The National Bank Open, formerly Rogers Cup

How well do you know your Rogers Cup?

August 14, 2019

1- 40 years of Rogers Cup

A discussion panel led by Rogers Cup’s most eminent figures, a throwback to 1979 on Court No.7 and countless memories relived on video marked the weeklong 40th anniversary celebrations. True to form, the 2019 edition created a totally unique experience for players and fans.

Photo : Patrice Lapointe / Tennis Canada

2- Strong Canadian contingent

For the first time in Montréal since 2013, there were six Canadians in the main draw—the highest number of any nation. Wild cards Brayden Schnur, Peter Polansky and Vasek Pospisil joined Milos Raonic, Félix Auger-Aliassime and Denis Shapovalov. Finding his way into the third round made Félix the most successful of our homegrown heroes. In doubles, Shapovalov and his partner Rohan Bopanna suffered a heartbreaking loss in the semifinals to Robin Haase and Wesley Koolhof of the Netherlands (7-6(3), 7-6(7)).
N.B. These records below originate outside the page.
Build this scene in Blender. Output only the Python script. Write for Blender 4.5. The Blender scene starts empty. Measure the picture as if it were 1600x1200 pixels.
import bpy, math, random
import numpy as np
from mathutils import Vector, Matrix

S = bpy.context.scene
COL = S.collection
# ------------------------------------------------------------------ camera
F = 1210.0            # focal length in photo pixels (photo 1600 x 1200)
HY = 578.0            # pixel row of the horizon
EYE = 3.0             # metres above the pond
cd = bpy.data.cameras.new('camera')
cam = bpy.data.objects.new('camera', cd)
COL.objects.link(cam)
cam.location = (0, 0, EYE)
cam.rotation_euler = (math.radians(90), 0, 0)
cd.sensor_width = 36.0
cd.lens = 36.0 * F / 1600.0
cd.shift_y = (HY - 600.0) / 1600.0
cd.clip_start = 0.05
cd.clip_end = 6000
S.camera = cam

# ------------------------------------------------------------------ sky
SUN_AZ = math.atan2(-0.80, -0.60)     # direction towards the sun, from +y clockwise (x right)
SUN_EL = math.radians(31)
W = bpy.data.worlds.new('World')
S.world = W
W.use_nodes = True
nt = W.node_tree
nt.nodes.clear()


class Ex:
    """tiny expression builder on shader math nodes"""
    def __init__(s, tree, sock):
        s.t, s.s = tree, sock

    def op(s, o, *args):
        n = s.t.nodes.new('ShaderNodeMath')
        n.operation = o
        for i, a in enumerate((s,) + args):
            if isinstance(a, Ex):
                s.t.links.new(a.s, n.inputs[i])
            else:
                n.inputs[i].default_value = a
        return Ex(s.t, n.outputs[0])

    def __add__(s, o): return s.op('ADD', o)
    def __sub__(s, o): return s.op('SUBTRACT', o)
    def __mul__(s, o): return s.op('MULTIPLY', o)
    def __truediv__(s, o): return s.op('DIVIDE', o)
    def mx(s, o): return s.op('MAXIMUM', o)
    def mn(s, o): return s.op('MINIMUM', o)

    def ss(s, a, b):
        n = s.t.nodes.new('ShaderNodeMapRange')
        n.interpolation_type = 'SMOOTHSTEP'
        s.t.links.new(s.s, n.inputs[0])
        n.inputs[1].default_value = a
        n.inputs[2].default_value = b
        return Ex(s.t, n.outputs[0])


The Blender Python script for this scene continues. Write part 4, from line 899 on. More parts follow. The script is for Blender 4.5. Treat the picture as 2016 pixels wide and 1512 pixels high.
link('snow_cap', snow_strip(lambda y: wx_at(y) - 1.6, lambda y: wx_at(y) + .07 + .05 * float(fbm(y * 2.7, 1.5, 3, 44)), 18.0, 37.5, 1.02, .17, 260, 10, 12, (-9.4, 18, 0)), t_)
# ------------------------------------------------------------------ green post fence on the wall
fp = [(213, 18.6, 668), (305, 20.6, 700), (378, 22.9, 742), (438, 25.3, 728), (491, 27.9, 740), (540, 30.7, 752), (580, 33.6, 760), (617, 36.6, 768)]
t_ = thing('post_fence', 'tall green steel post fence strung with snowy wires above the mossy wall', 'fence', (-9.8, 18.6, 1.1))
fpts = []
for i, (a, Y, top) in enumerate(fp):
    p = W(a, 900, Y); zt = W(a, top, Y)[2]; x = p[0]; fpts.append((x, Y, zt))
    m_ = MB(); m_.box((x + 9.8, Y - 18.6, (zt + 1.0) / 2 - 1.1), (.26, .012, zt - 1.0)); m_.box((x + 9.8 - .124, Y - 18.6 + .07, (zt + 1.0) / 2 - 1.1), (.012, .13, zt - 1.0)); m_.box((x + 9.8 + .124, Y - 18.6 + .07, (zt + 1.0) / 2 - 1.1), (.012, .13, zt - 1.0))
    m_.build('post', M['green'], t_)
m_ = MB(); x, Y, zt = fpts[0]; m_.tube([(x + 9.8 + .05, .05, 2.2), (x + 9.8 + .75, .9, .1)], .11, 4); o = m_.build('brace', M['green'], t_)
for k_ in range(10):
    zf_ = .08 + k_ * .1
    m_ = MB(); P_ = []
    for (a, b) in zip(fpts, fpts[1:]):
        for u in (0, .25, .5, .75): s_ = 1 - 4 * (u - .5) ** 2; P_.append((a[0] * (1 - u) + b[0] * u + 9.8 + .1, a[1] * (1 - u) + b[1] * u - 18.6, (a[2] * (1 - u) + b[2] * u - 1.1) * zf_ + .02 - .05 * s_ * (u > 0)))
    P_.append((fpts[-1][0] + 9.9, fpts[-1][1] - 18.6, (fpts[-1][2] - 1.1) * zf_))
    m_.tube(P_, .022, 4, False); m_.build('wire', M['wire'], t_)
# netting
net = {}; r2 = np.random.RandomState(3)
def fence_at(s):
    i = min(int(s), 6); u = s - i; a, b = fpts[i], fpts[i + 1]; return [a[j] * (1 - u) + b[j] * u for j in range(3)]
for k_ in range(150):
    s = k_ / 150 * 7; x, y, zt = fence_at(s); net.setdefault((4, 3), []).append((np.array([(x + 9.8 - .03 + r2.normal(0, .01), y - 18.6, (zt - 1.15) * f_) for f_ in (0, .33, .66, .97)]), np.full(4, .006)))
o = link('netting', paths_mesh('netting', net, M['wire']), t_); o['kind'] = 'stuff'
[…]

Photo : Pascal Ratthé / Tennis Canada

3- More tennis for fans

Eugène Lapierre mentioned a number of changes aimed at bringing more tennis to fans, including more shaded areas and food and beverage offerings. Players could choose from a broader selection of meals and had access to a larger gym. In addition, the tournament director would like to add stands around the outer courts. Also in the works are new lawns and landscaping and waterproofing for the suites and boxes.

Photo : Pascal Ratthé / Tennis Canada

4- Tough draw

Even without Roger Federer or Novak Djokovic, the draw was tough. For the first time since 2009, the eight quarterfinalists were all seeded players. Montréal is the only city in the world in which the Top 8 played in the quarterfinals (2009) since the creation of the ATP Masters 1000 series in 1990.

Photo : Pascal Ratthé / Tennis Canada

5- Félix, Félix, Félix

Before the tournament got underway, Eugène Lapierre affirmed that it was neither Rafa nor Roger who caused ticket sales to skyrocket. This year, spectators wanted to see the brilliant Denis Shapovalov and Félix Auger-Aliassime. Local fans cheered loudly for the Canadians but perhaps had the slightest preference for the Quebecer, as anyone who saw his back-to-back matches against Pospisil and Raonic will tell you.

Photo : Pascal Ratthé / Tennis Canada

6- New fan favourite

Daniil Medvedev, who became the first Russian player to reach the Rogers Cup final since Marat Safin in 2000, charmed fans, en français! By speaking French in his post-match interviews and press conferences, Medvedev found the perfect way to conquer local hearts. He first learned the language at 17 when he moved to France to train with Gilles Cervara.

Photo : Patrice Lapointe / Tennis Canada

7- From Russia with love

Karen Khachanov and Daniil Medvedev starred in the first all-Russian semifinal in the history of Rogers Cup. While their styles may be quite different, the countrymen share a number of similarities. They were both born in Moscow 23 years ago, they’re both 6’6” right-handers and they both arrived in Montréal with four ATP titles apiece. Medvedev got the upper hand but Khachanov fought until the bitter end (6-1, 7-6(6)).

Photo : Pascal Ratthé / Tennis Canada

8- Another final for Rafa

Rafael Nadal emerged victorious from his clash of generations with Daniil Medvedev (6-3, 6-0) and claimed his fifth Canadian Masters and third in Montréal. With the win, the King of Clay also becomes the King of Masters 1000. On Sunday, he collected his 51st Masters triumph and 35th crown.

Photo : Patrice Bériault / Tennis Canada

9- New attendance record

A new edition of Rogers Cup often brings a new attendance record. This year, the 2019 tournament hit a brand new high. While it already held the record for the highest attendance for a one-week tournament after hosting 216 097 spectators in 2017, Rogers Cup broke records again. Despite the cancellation of a session, 223 023 fans came through the stadium gates.

Photo : Pascal Ratthé / Tennis Canada

10- 2020

Next year is an Olympic year, but it won’t be like the year of the Rio or London Games. The full week between the Olympics and Rogers Cup means that tournament organizers won’t have such a difficult time attracting players to Montréal or Toronto. And don’t forget reigning Rogers champion Bianca Andreescu!